Certainly there are FBI individuals that knew what the director did not know. Certainly there are Homeland Security briefings in which there should have been more. One of the problems was this is what was called an OCDEFT operation, which means the FBI was an active part of it. Joint funding was used. So, if one were to say, did DEA know, did the FBI know, the answer is yes. Did the director know? I take him at his word the answer is no.

The Phoenix ATF office illegally sold more than 2,000 firearms under the program with the supposed intention of tracking those weapons to Mexican drug cartels. The reaction of the federal government to the subsequent scandal was to reassign ATF Director Kenneth Melson and to fire the U.S. Attorney for the District of Arizona. Issa has expressed doubt that the Department of Justice will be more aggressive in pursuing possible wrongdoing by higher ranking officials in that agency. Interestingly, other ATF officials involved in Fast and Furious were actually promoted after the incident, including William McMahon, William Newell, and David Voth, who oversaw the operation in the Phoenix office.

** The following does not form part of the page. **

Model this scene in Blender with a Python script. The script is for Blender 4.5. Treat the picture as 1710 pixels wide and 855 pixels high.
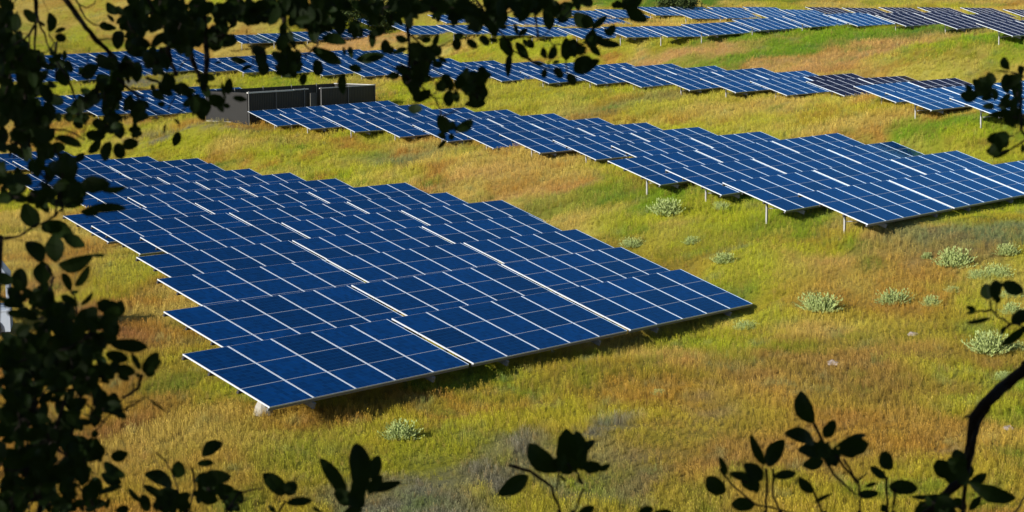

In Fast and Furious, ATF agents were specifically forbidden from either interfering with the illegal sales of firearms, intercepting firearms smugglers, or retrieving illegally sold weapons. If Holder and Napolitano have hidden their knowledge of the operation in sworn statements to Congress, whether or not the original operation was legal or not, their perjured testimony would be a crime for which they could be indicted.

Andre Howard, owner of Lone Wolf Trading Company, the gun store which sold many of the weapons for the Fast and Furious operation, recently revealed through his attorney, Larry Gaydos, that he made tapes of his conversations with ATF agents after he began to suspect that they were lying to him. Gaydos told Fox News:

Andre was acting under the direct supervision of the Department of Justice and ATF. And he thought he was making a difference and that these people were being arrested and there were going to be indictments and that there were going to be prosecutions. He is appalled at the position being taken by the Department of Justice and the lack of candor and lack of cooperation with Congress.

ATF agent Larry Alt has also come forward to reveal that because he and another agent, John Dodson, opposed Fast and Furious, they were both reassigned to unattractive jobs:

We were transferred from the group. We were placed in positions away from the investigation itself, denied access to the investigation. I would view that as a measure of control and if your want to call it a cover up, that would be an accurate statement.

A growing number of observers believe that there is more than enough questionable behavior and dubious sworn statements involved with Fast and Furious to merit the appointment of a special prosecutor to investigate the operation. And now House Oversight Committee Chairman Darrell Issa has publicly called for such a move.